Iran says the Israeli regime's advanced atomic military program poses a serious threat to international security and the Treaty on the Non-Proliferation of Nuclear Weapons (NPT), urging the UN nuclear agency to fulfill its responsibility in this regard.
"The advanced atomic military program of the apartheid Israeli regime and the regime's continued objection to placing its nuclear facilities under the Safeguards Agreements [of the International Atomic Energy] Agency and not joining the Non-Proliferation Treaty are serious threats to international security and the non-proliferation regime," Iranian Foreign Ministry spokesman Nasser Kana'ani said in a series of tweets on Friday.
The IAEA is expected to fulfill its responsibility in this regard in accordance with its statute, he added.
"According to the agency's statute, it is expected that promoting the peaceful use and non-deviation of the peaceful goals of nuclear energy will be the concern of the agency and its director general with no discrimination," Kana'ani said.

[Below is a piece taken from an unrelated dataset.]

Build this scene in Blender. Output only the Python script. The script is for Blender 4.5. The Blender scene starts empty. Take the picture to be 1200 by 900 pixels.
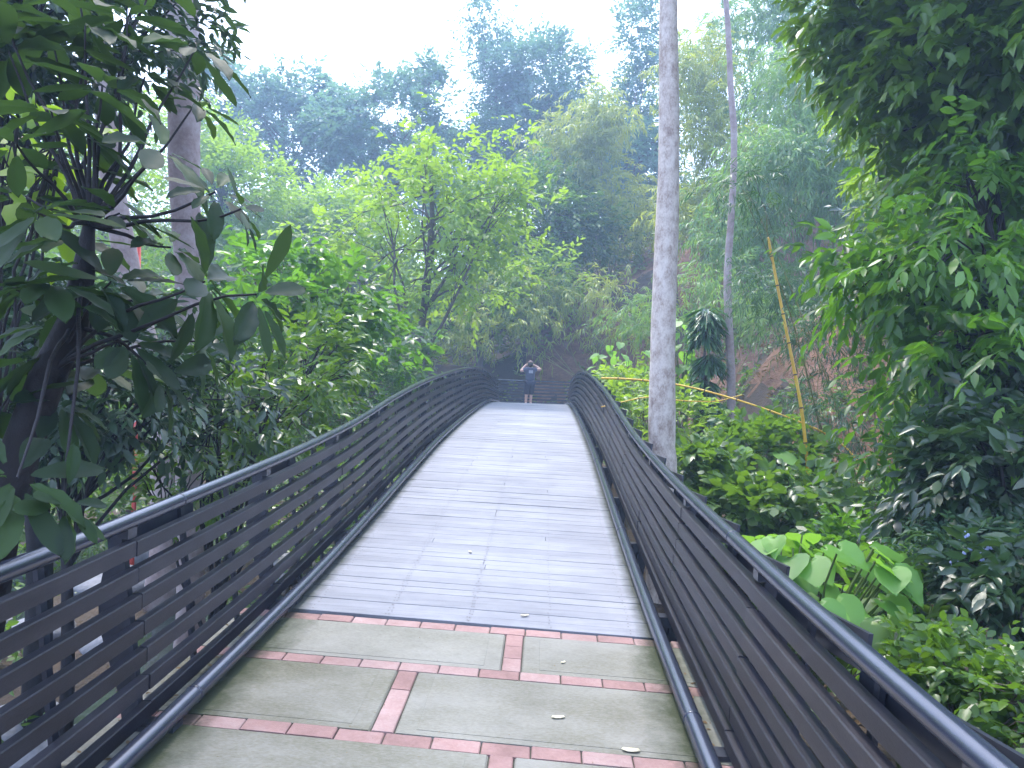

In another tweet, the Iranian spokesman wished success for Mohsen Naziri Asl, Iran's new ambassador and permanent representative to the UN office in Vienna and the Islamic Republic's representative to the IAEA and said the diplomat was appointed on July 29, the day the UN nuclear watchdog was officially launched in 1957.
Israel, which pursues a policy of deliberate ambiguity about its nuclear weapons, is estimated to have 200 to 400 nuclear warheads in its arsenal, making it the sole possessor of the non-conventional arms in West Asia. The occupying entity has, however, refused to either allow inspections of its military nuclear facilities or sign the NPT.
Over the years, the regime has assassinated at least seven Iranian nuclear scientists and conducted several sabotage operations against the Islamic Republic’s nuclear facilities.